Seogjun Lee, executive vice president of Application Processor (AP) Development at Samsung, says both companies will work together to develop cutting-edge graphics solutions for mobile devices. It sits in line with an earlier rumour, which stated Samsung would begin developing GPUs in-house. The aforesaid agreement will help Samsung license components of AMD's vast IP library.
Furthermore, murmurs about the Exynos 2400 and its Xclipse X940 GPU have begun picking up steam on South Korean tech forums. The agreement further bolsters the argument that Samsung has something that requires AMD IP on the back burner. The flagship GPU packs 6 WGPs (12 CUs), is capable of hardware-level raytracing and is based on the Radeon 680M GPU found on some Ryzen 6000 SKUs. If these specs are accurate, the Xclipse X940 can easily demonish Qualcomm's Adreno GPUs, which, ironically, are also Radeon-based.

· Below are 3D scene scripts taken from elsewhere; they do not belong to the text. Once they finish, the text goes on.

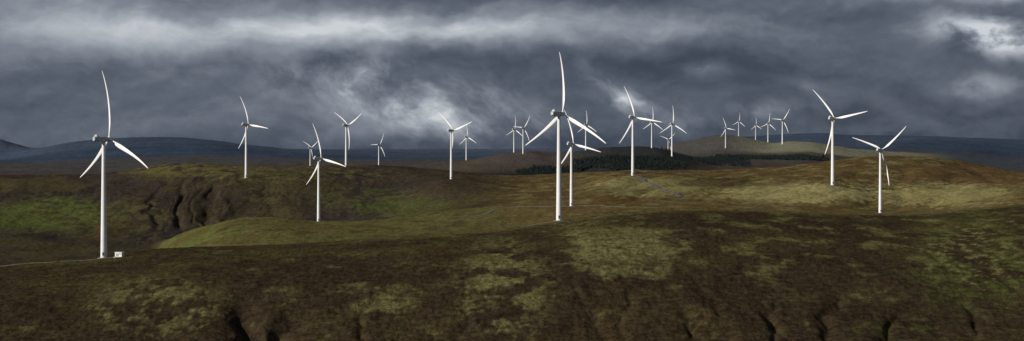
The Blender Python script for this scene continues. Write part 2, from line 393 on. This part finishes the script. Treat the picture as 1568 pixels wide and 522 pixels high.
turbs = [
 (159, 1096, 214, -5, 42, 1), (377, 2600, 191, -22, 43, 1), (488, 2000, 243, -17, 42, 1), (530, 3050, 192, 62, 45, .98), (580, 4500, 232, 30, 44, .98),
 (475, 4500, 232, 57, 43, .98), (691, 2540, 200, -48, 42, 1), (714, 4500, 219, -3, 44, 1), (787, 4400, 208, 5, 44, .95), (801, 4150, 212, 35, 42, .98),
 (856, 1190, 175, -1, 43, 1), (875, 2010, 221, -17, 43, 1), (897, 4300, 196, 0, 44, 1), (969, 2420, 180, -21, 42, 1), (998, 4250, 187, 2, 45, .8),
 (1029, 4100, 190, 1, 40, .95), (1023, 5200, 222, 50, 40, .9), (1111, 5500, 201, -20, 45, 1), (1131, 6100, 194, 8, 45, .85), (1157, 5900, 211, 0, 52, .8),
 (1176, 6050, 189, 10, 46, .9), (1198, 5750, 184, 36, 44, 1), (1275, 2200, 168, -40, 44, 1.03), (1348, 1900, 230, 50, 44, 1)]
E = [turbine(*t) for t in turbs]

# ------------------------------------------------------------------ unseen sheet added out of frame to put shade patches on the moor
HC = 900.0
kx, ky = SUN_H.x/math.tan(SUN_EL), SUN_H.y/math.tan(SUN_EL)
gx = np.arange(-3400, 3400, 26.0); gy = np.arange(100, 6600, 26.0)
GX, GY = np.meshgrid(gx, gy)
gzr = np.where(GY < 1500, -60, -30.)
gpx = GX/np.maximum(GY, 50)*F+PX0
c1 = fbm(GX/420, GY/380, 4, 201); c2 = fbm(GX/150, GY/140, 4, 203)
cov = sstep(1230, 980, GY+50*c2+40*c1)*(.78+.12*c2)
cov = np.maximum(cov, sstep(1300, 1500, GY)*sstep(.06, .34, c1+.35*c2)*.82)
cov = np.maximum(cov, .78*np.exp(-((gpx-1205)/40)**2-((GY-2290)/90)**2))
cov = np.maximum(cov, .6*sstep(3000, 3200, GY)*sstep(5500, 5300, GY))
cov = np.maximum(cov, .62*sstep(1700, 1800, GY)*sstep(2080, 2000, GY)*sstep(430, 560, gpx)*sstep(820, 700, gpx))
cov = np.maximum(cov, .5*np.exp(-((gpx-330)/110)**2-((GY-2360)/130)**2))
cov = np.where((gpx > 1100) & (gpx < 1330) & (GY > 5500), cov*.05, cov)
cov *= 1-.8*np.exp(-((gpx-955)/85)**2-((GY-960)/80)**2)
for lx, ly, rx, ry in ((90, 2320, 90, 130), (285, 2800, 110, 130), (320, 1880, 110, 130), (1225, 2150, 120, 90), (1460, 2050, 120, 130), (1000, 2250, 100, 120), (580, 2400, 70, 90)):
    cov *= 1-.93*np.exp(-((gpx-lx)/rx)**2-((GY-ly)/ry)**2)
cov *= 1-.5*np.exp(-((gpx-1500)/90)**2-((GY-960)/90)**2)
cov = np.clip(cov, 0, 1)
for t in turbs:
    if t[0] in (1029, 787, 714, 530): continue
    x, y = UX(t[0])*t[1], t[1]
    L = 130*math.hypot(kx, ky); ux, uy = -SUN_H.x, -SUN_H.y
    q = np.clip((GX-x)*ux+(GY-y)*uy, -10, L+60)
    dist = np.hypot(GX-x-q*ux, GY-y-q*uy)
    hole = 1-sstep(35, 85 if y < 1300 else 130, dist)
    cov = cov*(1-hole)+hole*(0.0 if y < 3000 else .28)  # added sheet opened so near turbines stay lit, far ones slightly dimmed
cvx = GX+(HC-gzr)*kx; cvy = GY+(HC-gzr)*ky
nr, nc = GX.shape; ii = np.arange(nr*nc).reshape(nr, nc)
cme = mesh_np("cloud_shade_sheet", np.stack([cvx, cvy, np.full_like(GX, HC)], -1).reshape(-1, 3), np.stack([ii[:-1, :-1], ii[:-1, 1:], ii[1:, 1:], ii[1:, :-1]], -1).reshape(-1, 4))
a = cme.attributes.new("density", 'FLOAT', 'POINT'); a.data.foreach_set('value', cov.astype(np.float32).ravel())
m, N = newmat("shade_sheet_veil")
den = N.new('ShaderNodeAttribute', attribute_name='density').outputs['Fac']
tr = N.new('ShaderNodeBsdfTransparent'); tl = N.new('ShaderNodeBsdfTranslucent'); tl.inputs[0].default_value = (.8, .8, .8, 1)
ms = N.new('ShaderNodeMixShader'); N.l.new(den, ms.inputs[0]); N.l.new(tr.outputs[0], ms.inputs[1]); N.l.new(tl.outputs[0], ms.inputs[2])
o = N.new('ShaderNodeOutputMaterial'); N.l.new(ms.outputs[0], o.inputs[0]); cme.materials.append(m)
cob = bpy.data.objects.new("cloud_shade_sheet", cme); scene.collection.objects.link(cob)  # added only for its shade, stays above the view

# ------------------------------------------------------------------ tracks
def g(px, sy, dmin, dmax):
    dd = np.linspace(dmin, dmax, 160); z = gz(UX(px)*dd, dd)
    return float(dd[int(np.argmin(np.abs(HY-z/dd*F-sy)))])
def track(name, pts, w, lift=.2):
    P = [Vector((UX(p)*d, d, 0)) for p, d in pts]; out = []
    for i in range(len(P)-1):
        a = P[max(i-1, 0)]; b = P[i]; c = P[i+1]; dd = P[min(i+2, len(P)-1)]
        n = max(2, int((c-b).length/6))
        for k in range(n):
            t = k/n
            out.append(.5*((2*b)+(c-a)*t+(2*a-5*b+4*c-dd)*t*t+(3*b-a-3*c+dd)*t**3))
    out.append(P[-1]); vs = []; fs = []
    for i, p in enumerate(out):
        tg = (out[min(i+1, len(out)-1)]-out[max(i-1, 0)]).normalized(); nn = Vector((-tg.y, tg.x, 0))
        zc = max(ground_z((p+nn*w*o).x, (p+nn*w*o).y) for o in (-.5, 0, .5))+lift
        for o in (-.75, -.5, 0, .5, .75):
            q = p+nn*w*o; vs.append((q.x, q.y, zc-(1.2 if abs(o) > .6 else 0)+(.06 if o == 0 else 0)))
    for i in range(len(out)-1):
        for k in range(4):
            a = i*5+k; fs.append((a, a+1, a+6, a+5))
    m = bpy.data.meshes.new(name); m.from_pydata(vs, [], fs); m.materials.append(gravel)
    ob = bpy.data.objects.new(name, m); scene.collection.objects.link(ob)
track("gravel_track", [(-60, 1058), (0, 1064), (60, 1074), (110, 1080), (150, 1088), (175, 1090)], 4)
track("gravel_track", [(795, 1176), (825, 1182), (856, 1186)], 4)
track("gravel_track", [(965, g(965, 268, 2210, 2850)), (985, g(985, 276, 2100, 2700)), (1003, g(1003, 284, 2100, 2600)), (1020, g(1020, 292, 2000, 2500)), (1042, g(1042, 302, 1950, 2400))], 6)
track("gravel_track", [(690, g(690, 338, 1800, 2300)), (735, g(735, 330, 1800, 2300)), (760, g(760, 320, 1800, 2400)), (800, g(800, 316, 1800, 2400)), (875, g(875, 316, 1800, 2400)), (960, g(960, 317, 1800, 2400))], 4.5)

# ------------------------------------------------------------------ cabin
def box(bm, c, s): bmesh.ops.create_cube(bm, size=1, matrix=Matrix.Translation(c)@Matrix.Diagonal((s[0], s[1], s[2], 1)))
def cabin(px, d, L, Hh, W, rot):
    x = UX(px)*d; e = bpy.data.objects.new("transformer_cabin", None); scene.collection.objects.link(e)
    e.location = (x, d, ground_z(x, d)+.35); e.rotation_euler = (0, 0, rot)
    I = Matrix.Identity(4)
    bm = bmesh.new(); box(bm, (0, 0, Hh/2), (L, W, Hh)); bmesh.ops.bevel(bm, geom=bm.edges[:], offset=.05, segments=1); link("walls", fin(bm, "walls", cabinp, False), e, I)
    bm = bmesh.new(); box(bm, (0, 0, Hh+.12), (L+.4, W+.4, .22)); link("roof", fin(bm, "roof", cabinp, False), e, I)
    bm = bmesh.new()
    for o_, w_ in ((-L*.22, L*.12), (-L*.02, L*.12)): box(bm, (o_, -W/2-.01, Hh*.42), (w_, .06, Hh*.6))
    box(bm, (L*.26, -W/2-.01, Hh*.66), (L*.2, .06, Hh*.25)); link("doors_and_vent", fin(bm, "doors_and_vent", dark, False), e, I)
    bm = bmesh.new(); box(bm, (0, 0, -.8), (L+1.4, W+1.4, 1.5)); link("plinth", fin(bm, "plinth", concrete, False), e, I)
cabin(183, 1086, 5.6, 2.8, 2.6, -.45)

# ------------------------------------------------------------------ conifer plantations (one mesh)
def forest(name, regions):
    rng = np.random.default_rng(5); VV = []; FF = []; base = 0
    for (p0, p1, d0, d1, n, hgt) in regions:
        px = rng.uniform(p0, p1, n); d = rng.uniform(d0, d1, n); x = UX(px)*d
        ed = np.minimum(px-p0, p1-px)/(p1-p0)
        keep = (gnoise(x/130, d/220, 91) > -.35) & (rng.random(n) < ed/.1)
        x, d = x[keep], d[keep]; n = len(x); z = gz(x, d); h = hgt*rng.uniform(.65, 1.2, n); r = h*rng.uniform(.18, .26, n); a0 = rng.random(n)*6
        for (zb, zt, rr) in ((.08, .5, 1.), (.32, .76, .74), (.58, 1.0, .46)):
            V = np.empty((n, 6, 3))
            for i in range(5):
                a = a0+i*1.2566; k = rr*r*rng.uniform(.75, 1.25, n)
                V[:, i] = np.stack([x+k*np.cos(a), d+k*np.sin(a), z+zb*h+rng.uniform(-.3, .3, n)], -1)
            V[:, 5] = np.stack([x, d, z+zt*h], -1)
            b = base+np.arange(n)[:, None, None]*6
            tri = np.array([[i, (i+1) % 5, 5] for i in range(5)])[None]
            FF.append((b+tri).reshape(-1, 3)); VV.append(V.reshape(-1, 3)); base += 6*n
    me = mesh_np(name, np.concatenate(VV), np.concatenate(FF), False)
    m, N = newmat(name+"_foliage")
    p_ = N.new('ShaderNodeNewGeometry').outputs['Position']
    c = N.ramp(N.noise(p_, .02, 5, .7), [(.3, (.010, .014, .014)), (.55, (.017, .023, .022)), (.75, (.026, .032, .027))])
    b = N.new('ShaderNodeBsdfDiffuse'); N.put(b.inputs['Color'], c)
    o = N.new('ShaderNodeOutputMaterial'); N.l.new(b.outputs[0], o.inputs[0]); me.materials.append(m)
    ob = bpy.data.objects.new(name, me); scene.collection.objects.link(ob)
forest("conifer_forest", [(696, 830, 3480, 3680, 2200, 8), (790, 905, 3500, 3850, 3000, 8.5), (870, 1062, 3600, 3980, 4600, 8), (1010, 1150, 4300, 5000, 2600, 8.5),
                          (1060, 1280, 5000, 5250, 3000, 9)])

# ------------------------------------------------------------------ sky
w = bpy.data.worlds.new("World"); scene.world = w; w.use_nodes = True; w.node_tree.nodes.clear()
w.cycles.sampling_method = 'NONE'
N = NT(w.node_tree)
sky = N.new('ShaderNodeTexSky', sky_type='NISHITA'); sky.sun_disc = False; sky.sun_elevation = SUN_EL
sky.sun_rotation = math.atan2(SUN_H.x, SUN_H.y)
tc = N.new('ShaderNodeTexCoord').outputs['Generated']
sp = N.new('ShaderNodeSeparateXYZ'); N.l.new(tc, sp.inputs[0])
az = N.m('ARCTAN2', sp.outputs[0], sp.outputs[1]); el = N.m('ARCSINE', sp.outputs[2])
K = F/1568
U0 = N.m('MULTIPLY', az, K); V0 = N.m('MULTIPLY', el, K)
W = N.xyz(U0, N.m('MULTIPLY', V0, 1.9), 0)
wa = N.noise(W, 7, 4, .6); wb = N.noise(N.xyz(U0, V0, 3.7), 9, 4, .6)
U = N.m('ADD', U0, N.m('MULTIPLY', N.m('SUBTRACT', wa, .5), .08)); V = N.m('ADD', V0, N.m('MULTIPLY', N.m('SUBTRACT', wb, .5), .04))
def gauss(px, py, rx, ry, rot=0, u=None, v_=None):
    u = u or U; v_ = v_ or V
    du = N.m('SUBTRACT', u, (px-784)/1568); dv = N.m('SUBTRACT', v_, (230-py)/1568)
    c, s = math.cos(rot), math.sin(rot)
    a = N.m('ADD', N.m('MULTIPLY', du, c/(rx/1568)), N.m('MULTIPLY', dv, s/(rx/1568)))
    b = N.m('SUBTRACT', N.m('MULTIPLY', dv, c/(ry/1568)), N.m('MULTIPLY', du, s/(ry/1568)))
    return N.m('EXPONENT', N.m('MULTIPLY', N.m('ADD', N.m('MULTIPLY', a, a), N.m('MULTIPLY', b, b)), -1))
def add(*a):
    r = a[0]
    for q in a[1:]: r = N.m('ADD', r, q)
    return r
mul = lambda a, b: N.m('MULTIPLY', a, b)
band = N.noise(N.xyz(U, mul(V, 2.8), 0), 6, 6, .55)
bandc = N.sstep(band, .3, .72)
puff = N.noise(N.xyz(U, mul(V, 1.7), 8), 16, 7, .58)
puffl = N.noise(N.xyz(N.m('ADD', U, .004), mul(N.m('ADD', V, -.007), 1.7), 8), 16, 7, .58)
relief = N.m('SUBTRACT', puffl, puff)
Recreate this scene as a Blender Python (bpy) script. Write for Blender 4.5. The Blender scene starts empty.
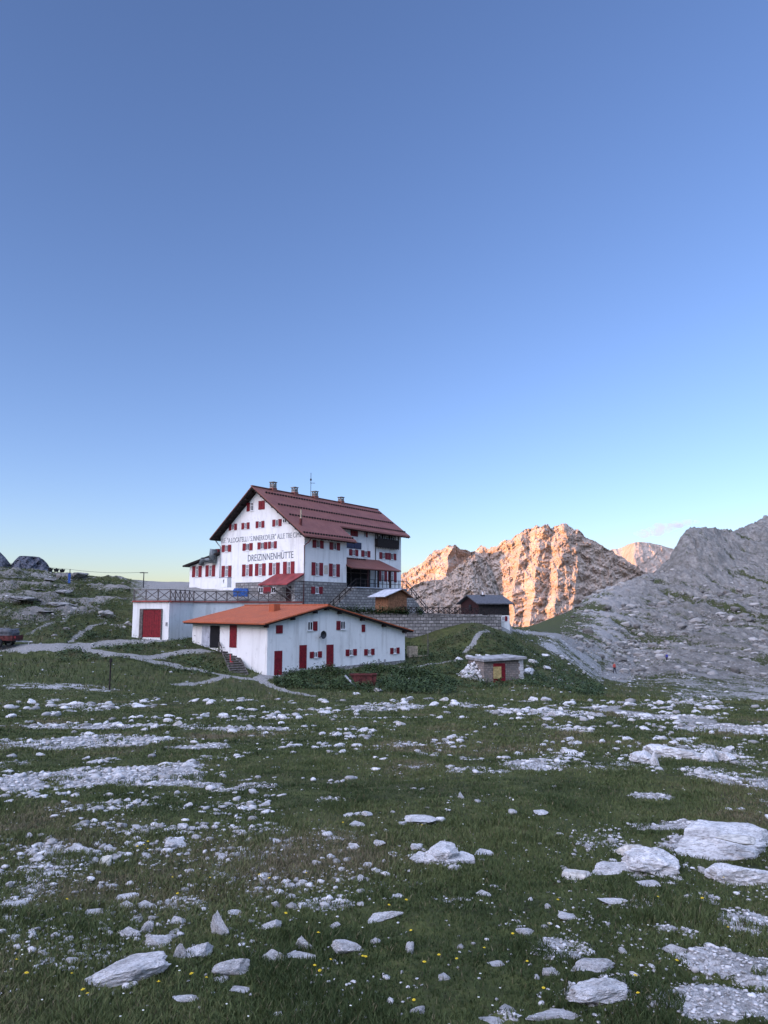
import bpy, bmesh, math, random
import numpy as np
from mathutils import Vector, Matrix

R = math.radians
rnd = random.Random(11)
rng = np.random.default_rng(11)
scene = bpy.context.scene
COL = scene.collection

# ------------------------------------------------------------------ camera
FPX, HORIZON = 740.0, 607.0
PITCH = math.atan((HORIZON - 512) / FPX)
CP, SP = math.cos(PITCH), math.sin(PITCH)
cam_data = bpy.data.cameras.new('camera')
cam = bpy.data.objects.new('camera', cam_data)
COL.objects.link(cam)
cam_data.sensor_fit = 'VERTICAL'
cam_data.sensor_height = 36
cam_data.lens = 36 * FPX / 1024
cam_data.clip_start = 0.05
cam_data.clip_end = 20000
cam.rotation_euler = (R(90) + PITCH, 0, 0)
scene.camera = cam

# ------------------------------------------------------------------ light
SUN_EL, SUN_AZ = 4.0, -121.0          # azimuth clockwise from +Y: low, behind the left shoulder
world = bpy.data.worlds.new('World')
scene.world = world
world.use_nodes = True
wn = world.node_tree
sky = wn.nodes.new('ShaderNodeTexSky')
sky.sky_type = 'NISHITA'
sky.sun_disc = False
sky.sun_elevation = R(SUN_EL)
sky.sun_rotation = R(SUN_AZ)
sky.altitude = 2400
sky.air_density = 1.0
sky.dust_density = 3.0
sky.ozone_density = 1.3
bg = wn.nodes['Background']
bg.inputs[1].default_value = 0.12
tint = wn.nodes.new('ShaderNodeMix')
tint.data_type = 'RGBA'
tint.blend_type = 'MULTIPLY'
tint.inputs[0].default_value = 1.0
tint.inputs[7].default_value = (0.955, 0.985, 1.40, 1)
wn.links.new(sky.outputs[0], tint.inputs[6])
# added boost of the sky overhead and behind the camera, lifting the shaded ground
tc = wn.nodes.new('ShaderNodeTexCoord')
dt = wn.nodes.new('ShaderNodeVectorMath'); dt.operation = 'DOT_PRODUCT'
dt.inputs[1].default_value = (math.sin(R(-148)) * .34, math.cos(R(-148)) * .34, 0.94)
wn.links.new(tc.outputs['Generated'], dt.inputs[0])
mr = wn.nodes.new('ShaderNodeMapRange'); mr.interpolation_type = 'SMOOTHSTEP'
for i_, v_ in ((1, 0.46), (2, 0.92), (3, 0.0), (4, 9.5)): mr.inputs[i_].default_value = v_
wn.links.new(dt.outputs['Value'], mr.inputs[0])
sky_boost = wn.nodes.new('ShaderNodeVectorMath'); sky_boost.operation = 'MULTIPLY_ADD'
sky_boost.inputs[1].default_value = (1.95, 1.2, 0.72); sky_boost.inputs[2].default_value = (1, 1, 1)
wn.links.new(mr.outputs[0], sky_boost.inputs[0])
gm = wn.nodes.new('ShaderNodeVectorMath'); gm.operation = 'MULTIPLY'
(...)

Samsung's extended cooperation with AMD could also trickle down to mid-range products like the Exynos 1380. For now, Samsung has been sticking with off-the-shelf Arm Mali GPUs, but given enough time and resources, Samsung could have one mid-range Radeon-powered mobile GPU for all segments. It could, however, find an unlikely competitor on MediaTek, which has teamed up with Nvidia to bring AI chops into its GPUs.